Every line below must be reproduced exactly. Copy them all.
--- SUPPLIED DATA ---
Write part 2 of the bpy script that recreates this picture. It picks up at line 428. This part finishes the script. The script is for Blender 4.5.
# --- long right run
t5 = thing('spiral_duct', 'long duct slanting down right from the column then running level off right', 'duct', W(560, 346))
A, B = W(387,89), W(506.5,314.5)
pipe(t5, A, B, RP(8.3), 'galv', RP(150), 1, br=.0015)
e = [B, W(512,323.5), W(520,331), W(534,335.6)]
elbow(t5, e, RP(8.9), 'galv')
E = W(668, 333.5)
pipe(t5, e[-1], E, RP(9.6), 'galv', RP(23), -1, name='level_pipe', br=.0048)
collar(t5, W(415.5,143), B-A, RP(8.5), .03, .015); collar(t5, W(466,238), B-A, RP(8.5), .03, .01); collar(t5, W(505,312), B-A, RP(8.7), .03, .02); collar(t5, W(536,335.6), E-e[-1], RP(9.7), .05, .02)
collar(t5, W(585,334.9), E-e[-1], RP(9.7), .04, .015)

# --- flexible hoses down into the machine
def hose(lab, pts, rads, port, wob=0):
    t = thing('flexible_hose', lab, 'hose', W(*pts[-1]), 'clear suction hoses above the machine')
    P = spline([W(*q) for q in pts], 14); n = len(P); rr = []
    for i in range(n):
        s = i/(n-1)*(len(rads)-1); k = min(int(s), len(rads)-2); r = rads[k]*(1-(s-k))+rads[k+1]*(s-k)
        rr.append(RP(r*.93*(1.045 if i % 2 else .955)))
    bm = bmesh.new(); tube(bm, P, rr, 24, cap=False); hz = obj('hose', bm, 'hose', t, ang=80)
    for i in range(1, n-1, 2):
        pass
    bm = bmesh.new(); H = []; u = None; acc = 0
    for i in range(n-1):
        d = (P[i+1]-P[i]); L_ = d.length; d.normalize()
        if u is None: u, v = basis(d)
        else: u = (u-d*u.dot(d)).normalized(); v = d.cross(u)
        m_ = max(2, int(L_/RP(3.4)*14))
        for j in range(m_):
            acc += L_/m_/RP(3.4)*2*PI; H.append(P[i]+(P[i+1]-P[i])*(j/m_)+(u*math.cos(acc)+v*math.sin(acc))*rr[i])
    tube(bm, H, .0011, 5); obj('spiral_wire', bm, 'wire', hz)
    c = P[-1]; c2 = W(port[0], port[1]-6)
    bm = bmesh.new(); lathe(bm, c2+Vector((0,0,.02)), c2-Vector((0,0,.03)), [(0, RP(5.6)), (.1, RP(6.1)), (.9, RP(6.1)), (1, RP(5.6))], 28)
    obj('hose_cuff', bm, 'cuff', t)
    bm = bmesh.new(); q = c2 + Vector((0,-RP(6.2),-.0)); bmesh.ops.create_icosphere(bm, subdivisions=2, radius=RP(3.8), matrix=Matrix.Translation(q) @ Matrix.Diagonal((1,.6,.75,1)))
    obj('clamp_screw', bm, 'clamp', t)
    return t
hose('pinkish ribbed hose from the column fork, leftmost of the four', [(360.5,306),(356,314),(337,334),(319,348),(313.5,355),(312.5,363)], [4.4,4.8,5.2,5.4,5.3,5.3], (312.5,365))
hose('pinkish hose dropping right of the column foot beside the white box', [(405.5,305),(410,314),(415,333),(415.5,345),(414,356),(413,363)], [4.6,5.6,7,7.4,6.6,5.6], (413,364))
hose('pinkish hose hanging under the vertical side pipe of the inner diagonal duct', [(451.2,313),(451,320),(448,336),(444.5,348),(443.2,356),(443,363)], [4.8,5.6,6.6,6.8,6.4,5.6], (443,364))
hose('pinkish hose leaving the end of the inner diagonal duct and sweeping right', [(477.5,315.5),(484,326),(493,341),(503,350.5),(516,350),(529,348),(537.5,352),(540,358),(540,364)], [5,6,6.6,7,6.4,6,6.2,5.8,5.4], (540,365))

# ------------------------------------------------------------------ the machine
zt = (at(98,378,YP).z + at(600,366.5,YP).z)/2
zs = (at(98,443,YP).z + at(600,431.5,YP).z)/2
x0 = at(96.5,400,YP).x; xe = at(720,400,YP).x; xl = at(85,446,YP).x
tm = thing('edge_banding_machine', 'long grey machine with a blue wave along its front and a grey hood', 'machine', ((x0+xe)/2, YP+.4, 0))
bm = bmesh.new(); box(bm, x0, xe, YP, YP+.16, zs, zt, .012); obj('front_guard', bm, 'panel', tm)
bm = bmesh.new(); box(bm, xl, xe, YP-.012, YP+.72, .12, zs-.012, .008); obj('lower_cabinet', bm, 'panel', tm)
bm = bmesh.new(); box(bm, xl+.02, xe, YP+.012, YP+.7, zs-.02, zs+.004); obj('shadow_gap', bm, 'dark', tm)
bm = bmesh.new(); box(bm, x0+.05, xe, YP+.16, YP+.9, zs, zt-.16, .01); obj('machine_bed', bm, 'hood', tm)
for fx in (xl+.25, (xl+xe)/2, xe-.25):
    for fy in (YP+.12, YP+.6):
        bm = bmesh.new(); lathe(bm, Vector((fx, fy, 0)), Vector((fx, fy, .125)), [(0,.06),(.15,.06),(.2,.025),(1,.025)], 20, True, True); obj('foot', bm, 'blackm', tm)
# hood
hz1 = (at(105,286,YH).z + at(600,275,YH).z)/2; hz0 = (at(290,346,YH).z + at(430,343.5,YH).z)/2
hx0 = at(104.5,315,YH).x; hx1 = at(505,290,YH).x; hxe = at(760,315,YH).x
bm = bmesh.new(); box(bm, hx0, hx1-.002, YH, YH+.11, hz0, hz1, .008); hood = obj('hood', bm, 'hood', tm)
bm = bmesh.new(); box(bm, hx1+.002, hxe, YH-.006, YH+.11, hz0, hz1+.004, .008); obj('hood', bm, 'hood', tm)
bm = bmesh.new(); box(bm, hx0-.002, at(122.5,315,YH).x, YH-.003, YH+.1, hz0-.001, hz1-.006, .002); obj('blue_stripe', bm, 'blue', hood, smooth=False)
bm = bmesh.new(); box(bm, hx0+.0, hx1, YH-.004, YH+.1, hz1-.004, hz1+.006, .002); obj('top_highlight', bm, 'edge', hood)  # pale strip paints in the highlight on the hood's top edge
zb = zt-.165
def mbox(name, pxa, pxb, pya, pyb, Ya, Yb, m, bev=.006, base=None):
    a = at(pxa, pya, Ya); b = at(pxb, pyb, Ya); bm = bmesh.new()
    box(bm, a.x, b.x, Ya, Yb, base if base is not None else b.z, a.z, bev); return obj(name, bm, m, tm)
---
- **RESULT FOR THIS TASK**
Write part 2 of the bpy script that recreates this picture. It picks up at line 428. This part finishes the script. The script is for Blender 4.5.
# --- long right run
t5 = thing('spiral_duct', 'long duct slanting down right from the column then running level off right', 'duct', W(560, 346))
A, B = W(387,89), W(506.5,314.5)
pipe(t5, A, B, RP(8.3), 'galv', RP(150), 1, br=.0015)
e = [B, W(512,323.5), W(520,331), W(534,335.6)]
elbow(t5, e, RP(8.9), 'galv')
E = W(668, 333.5)
pipe(t5, e[-1], E, RP(9.6), 'galv', RP(23), -1, name='level_pipe', br=.0048)
collar(t5, W(415.5,143), B-A, RP(8.5), .03, .015); collar(t5, W(466,238), B-A, RP(8.5), .03, .01); collar(t5, W(505,312), B-A, RP(8.7), .03, .02); collar(t5, W(536,335.6), E-e[-1], RP(9.7), .05, .02)
collar(t5, W(585,334.9), E-e[-1], RP(9.7), .04, .015)

# --- flexible hoses down into the machine
def hose(lab, pts, rads, port, wob=0):
    t = thing('flexible_hose', lab, 'hose', W(*pts[-1]), 'clear suction hoses above the machine')
    P = spline([W(*q) for q in pts], 14); n = len(P); rr = []
    for i in range(n):
        s = i/(n-1)*(len(rads)-1); k = min(int(s), len(rads)-2); r = rads[k]*(1-(s-k))+rads[k+1]*(s-k)
        rr.append(RP(r*.93*(1.045 if i % 2 else .955)))
    bm = bmesh.new(); tube(bm, P, rr, 24, cap=False); hz = obj('hose', bm, 'hose', t, ang=80)
    for i in range(1, n-1, 2):
        pass
    bm = bmesh.new(); H = []; u = None; acc = 0
    for i in range(n-1):
        d = (P[i+1]-P[i]); L_ = d.length; d.normalize()
        if u is None: u, v = basis(d)
        else: u = (u-d*u.dot(d)).normalized(); v = d.cross(u)
        m_ = max(2, int(L_/RP(3.4)*14))
        for j in range(m_):
            acc += L_/m_/RP(3.4)*2*PI; H.append(P[i]+(P[i+1]-P[i])*(j/m_)+(u*math.cos(acc)+v*math.sin(acc))*rr[i])
    tube(bm, H, .0011, 5); obj('spiral_wire', bm, 'wire', hz)
    c = P[-1]; c2 = W(port[0], port[1]-6)
    bm = bmesh.new(); lathe(bm, c2+Vector((0,0,.02)), c2-Vector((0,0,.03)), [(0, RP(5.6)), (.1, RP(6.1)), (.9, RP(6.1)), (1, RP(5.6))], 28)
    obj('hose_cuff', bm, 'cuff', t)
    bm = bmesh.new(); q = c2 + Vector((0,-RP(6.2),-.0)); bmesh.ops.create_icosphere(bm, subdivisions=2, radius=RP(3.8), matrix=Matrix.Translation(q) @ Matrix.Diagonal((1,.6,.75,1)))
    obj('clamp_screw', bm, 'clamp', t)
    return t
hose('pinkish ribbed hose from the column fork, leftmost of the four', [(360.5,306),(356,314),(337,334),(319,348),(313.5,355),(312.5,363)], [4.4,4.8,5.2,5.4,5.3,5.3], (312.5,365))
hose('pinkish hose dropping right of the column foot beside the white box', [(405.5,305),(410,314),(415,333),(415.5,345),(414,356),(413,363)], [4.6,5.6,7,7.4,6.6,5.6], (413,364))
hose('pinkish hose hanging under the vertical side pipe of the inner diagonal duct', [(451.2,313),(451,320),(448,336),(444.5,348),(443.2,356),(443,363)], [4.8,5.6,6.6,6.8,6.4,5.6], (443,364))
hose('pinkish hose leaving the end of the inner diagonal duct and sweeping right', [(477.5,315.5),(484,326),(493,341),(503,350.5),(516,350),(529,348),(537.5,352),(540,358),(540,364)], [5,6,6.6,7,6.4,6,6.2,5.8,5.4], (540,365))

# ------------------------------------------------------------------ the machine
zt = (at(98,378,YP).z + at(600,366.5,YP).z)/2
zs = (at(98,443,YP).z + at(600,431.5,YP).z)/2
x0 = at(96.5,400,YP).x; xe = at(720,400,YP).x; xl = at(85,446,YP).x
tm = thing('edge_banding_machine', 'long grey machine with a blue wave along its front and a grey hood', 'machine', ((x0+xe)/2, YP+.4, 0))
bm = bmesh.new(); box(bm, x0, xe, YP, YP+.16, zs, zt, .012); obj('front_guard', bm, 'panel', tm)
bm = bmesh.new(); box(bm, xl, xe, YP-.012, YP+.72, .12, zs-.012, .008); obj('lower_cabinet', bm, 'panel', tm)
bm = bmesh.new(); box(bm, xl+.02, xe, YP+.012, YP+.7, zs-.02, zs+.004); obj('shadow_gap', bm, 'dark', tm)
bm = bmesh.new(); box(bm, x0+.05, xe, YP+.16, YP+.9, zs, zt-.16, .01); obj('machine_bed', bm, 'hood', tm)
for fx in (xl+.25, (xl+xe)/2, xe-.25):
    for fy in (YP+.12, YP+.6):
        bm = bmesh.new(); lathe(bm, Vector((fx, fy, 0)), Vector((fx, fy, .125)), [(0,.06),(.15,.06),(.2,.025),(1,.025)], 20, True, True); obj('foot', bm, 'blackm', tm)
# hood
hz1 = (at(105,286,YH).z + at(600,275,YH).z)/2; hz0 = (at(290,346,YH).z + at(430,343.5,YH).z)/2
hx0 = at(104.5,315,YH).x; hx1 = at(505,290,YH).x; hxe = at(760,315,YH).x
bm = bmesh.new(); box(bm, hx0, hx1-.002, YH, YH+.11, hz0, hz1, .008); hood = obj('hood', bm, 'hood', tm)
bm = bmesh.new(); box(bm, hx1+.002, hxe, YH-.006, YH+.11, hz0, hz1+.004, .008); obj('hood', bm, 'hood', tm)
bm = bmesh.new(); box(bm, hx0-.002, at(122.5,315,YH).x, YH-.003, YH+.1, hz0-.001, hz1-.006, .002); obj('blue_stripe', bm, 'blue', hood, smooth=False)
bm = bmesh.new(); box(bm, hx0+.0, hx1, YH-.004, YH+.1, hz1-.004, hz1+.006, .002); obj('top_highlight', bm, 'edge', hood)  # pale strip paints in the highlight on the hood's top edge
zb = zt-.165
def mbox(name, pxa, pxb, pya, pyb, Ya, Yb, m, bev=.006, base=None):
    a = at(pxa, pya, Ya); b = at(pxb, pyb, Ya); bm = bmesh.new()
    box(bm, a.x, b.x, Ya, Yb, base if base is not None else b.z, a.z, bev); return obj(name, bm, m, tm)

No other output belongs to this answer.